Ümit Yaşar'ın kadınlarla ilgili şiirleri sadece güzel, akıllı, seven ve âşık olunan kadınlarla ilgili değildir. Çirkin, yalnız, terkedilmiş kadınlar için de şiir yazmış; bu kadınların yalnız ve sevilmemiş olmaları ile kendi yalnızlığı ve sevgisizliği arasında bağ kurarak onlara acımıştır.
Ümit Yaşar hayatı boyunca kadınları sevmiş, fakat hiç sevilmemişti. 1957 yılında verdiği bir röportajda, aşkı tatmamış bir aşk şairi olduğunu söylemişti. Bu durumu kendisi de gülünç bulmuş ve eklemiş: "Ben aşkı yaşamıyorum, onu arıyorum. Bulduğum zaman gerçek bir aşk şairi olabilirim."
HİÇBİR ŞEY VEDAT'IN ÖLÜMÜ KADAR ACI OLMADI
Ümit Yaşar şiirlerinde aşk ve kadınlardan sonra en çok ölüm temine yer verir. Onun şiirinde ölüm bir ayrılıktı. Ölüm onun hayatının gerçeğiydi. Üç kez intihara teşebbüs etmiş, oğlu Vedat da 1973 yılında kendini Galata Kulesi'nden atarak intihar etti. Oğlunun intiharından sonra yazdığı şiirlerinde bu tema daha çok yer almış, ayrılık, isyan, çaresizlik, umutsuzluk gibi duygular yoğunlaşmıştı. Fakat hiçbir şey Vedat'ın ölümü kadar acı verici olmadı.
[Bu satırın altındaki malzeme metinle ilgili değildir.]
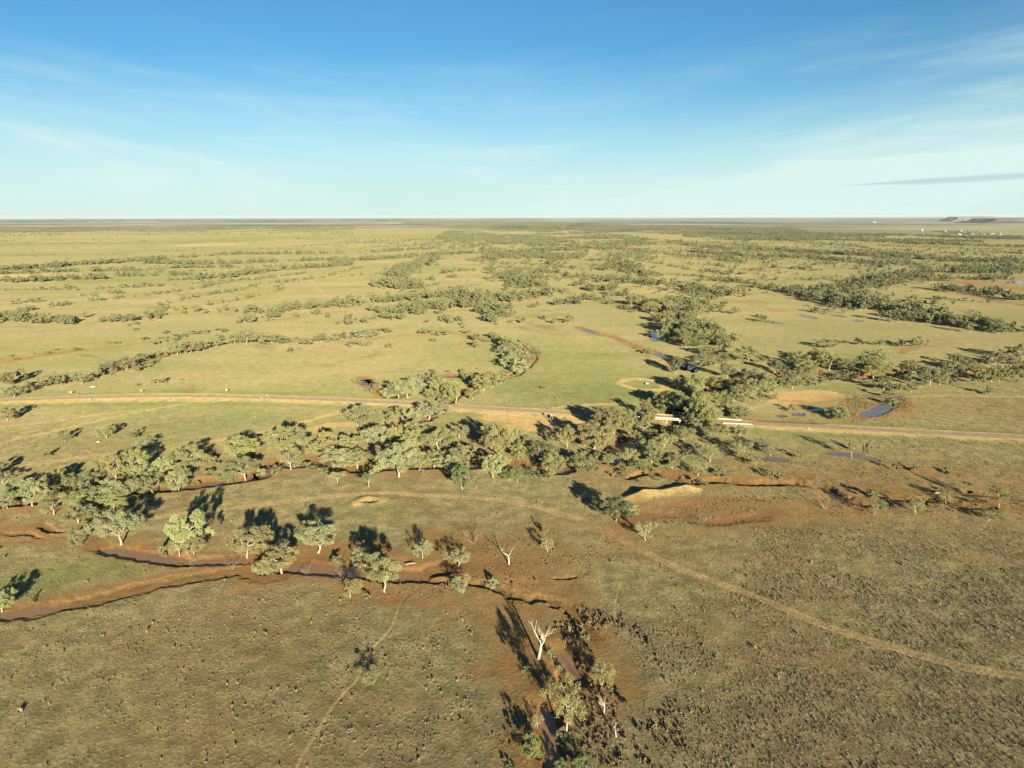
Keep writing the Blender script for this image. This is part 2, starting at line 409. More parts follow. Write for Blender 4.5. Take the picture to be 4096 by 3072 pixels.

Tabut, cenaze, kefen, mezarlık, mezar taşı ölüm şiirlerinin vazgeçilmez unsurlarıydı. Şair için, ölmek bazen bir kurtuluştu. Çoğu zaman da sevgiliden ve güzelliklerden ayrılmak demekti. Aynı zamanda ölümsüzlüktü. Şair bazen de ölülerle konuşurdu.
RUBAİ TÜRÜNDE ÜSTATTI
Dörtlük ve rubai türünün çağdaş üstatlarından biri de Ümit Yaşar Oğuzcan'dı. Dörtlük ve rubailerinde derin ve özlü düşünceler, aşk, ölüm, sevgi, karamsarlık, umutsuzluk, güvensizlik, hayal kırıklıkları ve şikâyet gibi temalar temiz ve pürüzsüz bir dil ile ifade edilmişti.
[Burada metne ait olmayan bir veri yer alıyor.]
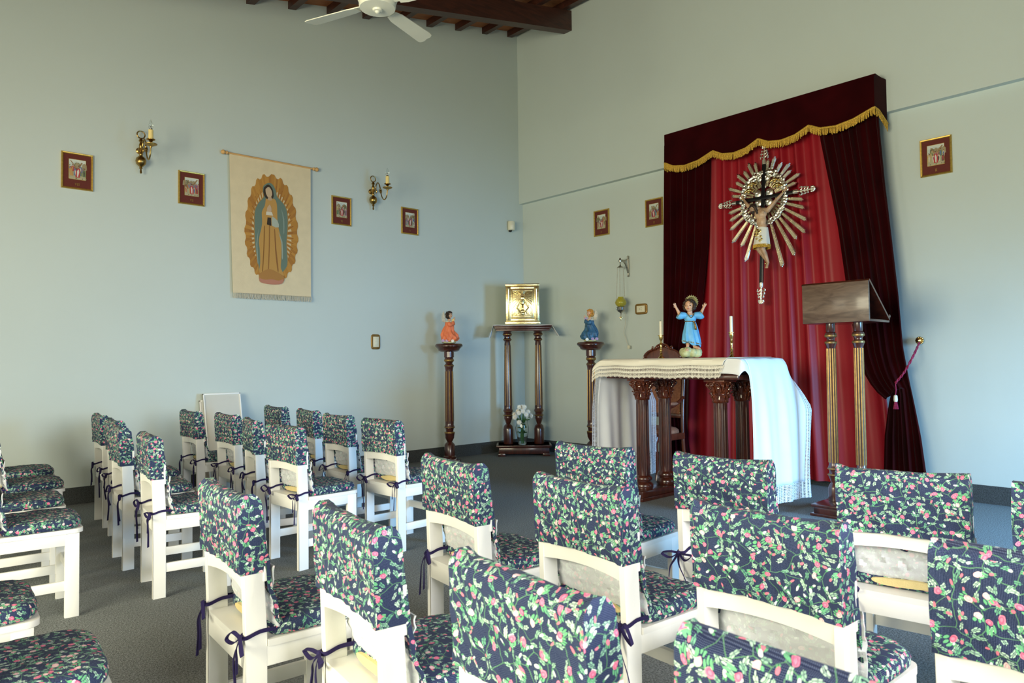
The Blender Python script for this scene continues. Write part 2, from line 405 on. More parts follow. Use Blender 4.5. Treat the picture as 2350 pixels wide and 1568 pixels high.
def face(parent, c, fwd, up, s, eyes=True, closed=False, lipcol='lip', dark='dark'):
    """eyes, brows and mouth as small parts on a head of half-width s"""
    c, fwd, up = Vector(c), Vector(fwd).normalized(), Vector(up).normalized(); rt = fwd.cross(up).normalized()
    for k in (-1, 1):
        bm = B(); p = c + rt * k * s * .42 + fwd * s * .84 + up * s * .08
        if closed: tube(bm, [p - rt * s * .2 + fwd * -.04 * s, p - up * s * .06, p + rt * s * .2 + fwd * -.04 * s], s * .04, 6)
        else: ball(bm, p, (s * .15, s * .15, s * .10), 10)
        obj('eye', bm, mt['dark'], parent)
        bm = B(); q = p + up * s * .26; tube(bm, [q - rt * s * .24, q + up * s * .07 + fwd * s * .05, q + rt * s * .22], s * .035, 6); obj('eyebrow', bm, mt['hairb'], parent)
    bm = B(); p = c + fwd * s * .93 - up * s * .50
    tube(bm, [p - rt * s * .2 - fwd * s * .05, p - up * .04 * s + fwd * s * .03, p + rt * s * .2 - fwd * s * .05], [s * .03, s * .07, s * .03], 6); obj('mouth', bm, mt['lips'], parent)
mt['lips'] = newmat('painted_lips', (.45, .10, .08), .4)
def head(bm, c, fwd, up, s):
    """skull, cheeks, chin, nose and ears, to be fused by the remesh"""
    c, fwd, up = Vector(c), Vector(fwd).normalized(), Vector(up).normalized(); rt = fwd.cross(up).normalized()
    rot = Matrix((rt, fwd, up)).transposed()
    ball(bm, c + up * s * .15 - fwd * s * .05, (s * .92, s * 1.0, s * 1.05), 16, rot)
    ball(bm, c - up * s * .35 + fwd * s * .18, (s * .74, s * .74, s * .72), 14, rot)
    ball(bm, c - up * s * .85 + fwd * s * .45, (s * .3, s * .3, s * .25), 10, rot)
    capsule(bm, c + up * s * .08 + fwd * s * .86, c - up * s * .22 + fwd * s * 1.05, s * .10, s * .17, 8)
    for k in (-1, 1):
        ball(bm, c + rt * k * s * .42 - up * s * .25 + fwd * s * .55, s * .32, 10)
        ball(bm, c + rt * k * s * .93 - up * s * .02, (s * .1, s * .2, s * .28), 10, rot)

# ------------------------------------------------------------------ the room
SL = .2085
def zc(x): return 5.85 + SL * x            # underside of the boards
bm = B(); box(bm, -9.75, .15, -9.35, .15, -.12, 0); struct('floor', bm, mt['carpet'], label='dark grey carpet floor')
bm = B(); prism(bm, [(-9.75, 0, 0), (.15, 0, 0), (.15, 0, zc(.15)), (-9.75, 0, zc(-9.75))], (0, .15, 0)); struct('wall_left', bm, mt['wall'], label='pale blue wall with the cloth banner')
bm = B(); box(bm, 0, .15, -9.35, 0, 0, 3.403); box(bm, -.072, .15, -9.35, 0, 3.403, 5.88); struct('wall_right', bm, mt['wall'], label='pale blue wall behind the altar, its upper half jutting out')
def wall_open(name, axis, pos, th, a0, a1, ztop, holes, label):
    """vertical wall with rectangular openings; axis 'y' = plane y=pos, 'x' = plane x=pos"""
    bm = B(); cuts = sorted({a0, a1, *[h[0] for h in holes], *[h[1] for h in holes]})
    for u, v in zip(cuts, cuts[1:]):
        mid = (u + v) / 2; hz = [h for h in holes if h[0] < mid < h[1]]
        zt = ztop if not callable(ztop) else None
        segs = [(0, hz[0][2]), (hz[0][3], None)] if hz else [(0, None)]
        for z0, z1 in segs:
            def Z(a): return z1 if z1 is not None else (ztop(a) if callable(ztop) else ztop)
            if axis == 'y': prism(bm, [(u, pos, z0), (v, pos, z0), (v, pos, Z(v)), (u, pos, Z(u))], (0, th, 0))
            else: prism(bm, [(pos, u, z0), (pos, v, z0), (pos, v, Z(v)), (pos, u, Z(u))], (th, 0, 0))
    struct(name, bm, mt['wall'], label=label)
wall_open('wall_near', 'y', -9.2, -.15, -9.75, .15, zc, [(-1.9, -.5, .15, 2.15), (-6.8, -4.4, .85, 2.25)], 'pale wall with the windows, out of view')
wall_open('wall_rear', 'x', -9.6, -.15, -9.2, 0, zc(-9.6), [(-7.3, -3.9, .95, 2.85), (-2.7, -1.1, .95, 2.85)], 'pale rear wall of the room, out of view')
def window(n, axis, pos, a0, a1, z0, z1, k):
    bm = B(); t = .045
    def bx(u0, u1, w0, w1):
        if axis == 'y': box(bm, u0, u1, pos - .05, pos, w0, w1)
        else: box(bm, pos - .05, pos, u0, u1, w0, w1)
    bx(a0, a1, z0, z0 + t); bx(a0, a1, z1 - t, z1)
    for i in range(k + 1):
        a = a0 + (a1 - a0 - t) * i / k; bx(a, a + t, z0 + t, z1 - t)
    struct('window_%d' % n, bm, mt['windowframe'], label='white window frame, out of view')
window(1, 'y', -9.2, -1.9, -.5, .15, 2.15, 1); window(2, 'y', -9.2, -6.8, -4.4, .85, 2.25, 2)
window(3, 'x', -9.6, -7.3, -3.9, .95, 2.85, 3); window(4, 'x', -9.6, -2.7, -1.1, .95, 2.85, 1)
bm = B(); box(bm, -9.6, 0, -.012, 0, 0, .148); struct('baseboard_left', bm, mt['carpetbase'], label='dark carpet skirting along the banner wall')
bm = B(); box(bm, -.012, 0, -9.2, -.012, 0, .148); struct('baseboard_right', bm, mt['carpetbase'], label='dark carpet skirting along the altar wall')
bm = B(); prism(bm, [(-9.75, -9.35, zc(-9.75)), (.15, -9.35, zc(.15)), (.15, -9.35, zc(.15) + .12), (-9.75, -9.35, zc(-9.75) + .12)], (0, 9.5, 0))
ceil = struct('ceiling', bm, mt['ceil'], label='sloping ceiling of terracotta boards')
x = -.215
while x > -9.5:
    bm = B(); h = .085; x1 = min(x + .045, -.073); prism(bm, [(x - .045, 0, zc(x - .045) - h), (x1, 0, zc(x1) - h), (x1, 0, zc(x1)), (x - .045, 0, zc(x - .045))], (0, -9.2, 0))
    struct('rafter', bm, mt['beam'], ceil); x -= .457
for y0 in (-1.04, -4.4, -7.6):
    bm = B(); a, b = -9.6, -.073
    prism(bm, [(a, y0, zc(a) - .085 - .26), (b, y0, zc(b) - .085 - .26), (b, y0, zc(b) - .085), (a, y0, zc(a) - .085)], (0, .13, 0))
    struct('ceiling_beam', bm, mt['beam'], ceil)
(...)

"Ben hem şair hem de hiciv yazarıyım. Hicve en az tahammülü olan memleket Türkiye'dir.
Hiciv üç kişilik bir oyundur. Yazan, yazılan ve okuyan.
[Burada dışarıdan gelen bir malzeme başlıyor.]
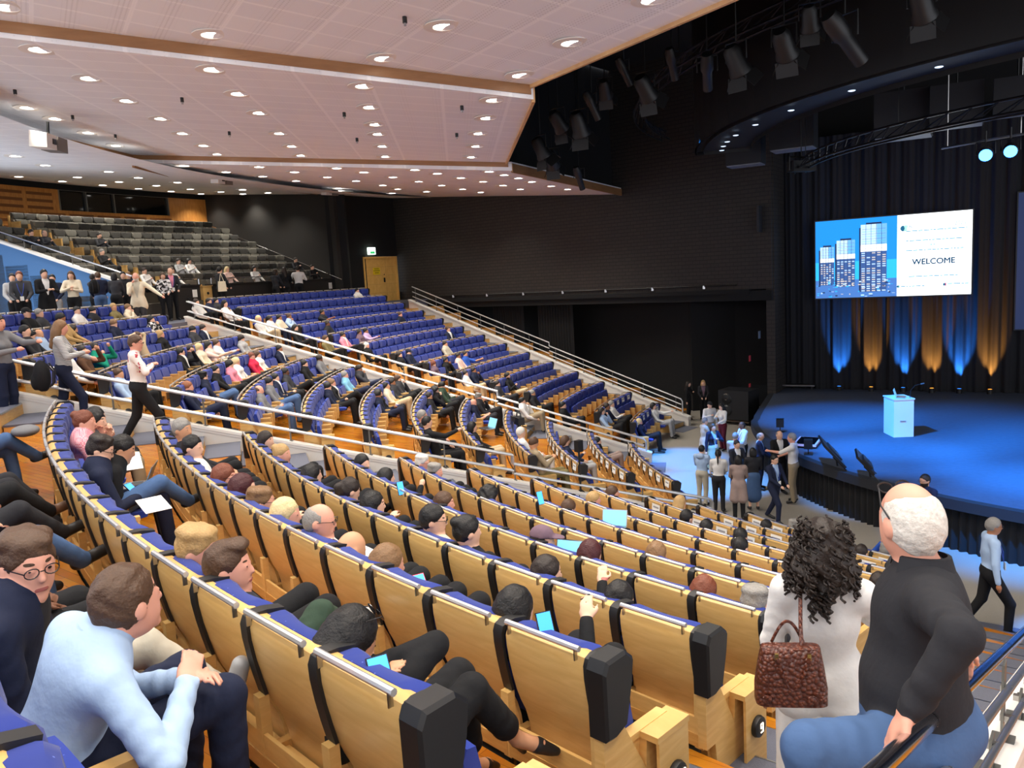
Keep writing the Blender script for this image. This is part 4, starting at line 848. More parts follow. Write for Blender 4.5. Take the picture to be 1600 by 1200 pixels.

En bahtsızı da yazandır. Hicvin anlaşılması ve tahammül edilememesi
yüzünden ben bir zaman işimden olmuştum."
Hiciv yazmak şairimize göre zordur. Buna rağmen yine de yazmaktan vazgeçmez. Yazdığı binlerce şiir arasında hiciv şiirleri azdır; fakat zaman zaman bu alandaki şiirleri daha çok ilgi çekmiş, daha çok üne kavuşur. Ümit Yaşar'ın körü körüne bir partiyi ya da bir ideolojiyi tutmaması, yergiciliğinin en önemli özelliğiydi. Yirmi sekiz yıllık yergicilik yaşamında polis ve yargıç karşısına çıkmamış, bu yüzden de yazdıklarını günü gününe gazete, dergi ve kitaplarında yayınlayabilme şansına sahip olmuştu.
İLKLERİN ŞAİRİYDİ, YAŞAMADAN YAZMAZDI
Ümit Yaşar bazı ilkleri gerçekleştirmiş bir şairdir. Sanat hayatının 25. ve 40. yılında olmak üzere iki kez jübilesi yapılmış, beş şiir plağı doldurmuştur. Şiirlerinin bazıları Fransızca, İngilizce, Rusça, Bulgarca, Lehçe, Rumca ve Arapça'ya çevrilmişti. Şiirleri çeşitli antolojilere alınmıştı.
Şiirlerinde ahenk ve musikiye çok önem vermesi, onların bestelenmesini de kolaylaştırırdı. Bestekâr Avni Anıl, "... Ümit usta bizler için hem çok zor, bir o kadar da kolay bir şairdir. Zordur; o güzel kelimeleri aynı güzellikte ezgilemek için kahır çekmemiz gerekir. Kolaydır; şiirinde musiki yatar zaten" şeklinde ifade etmişti.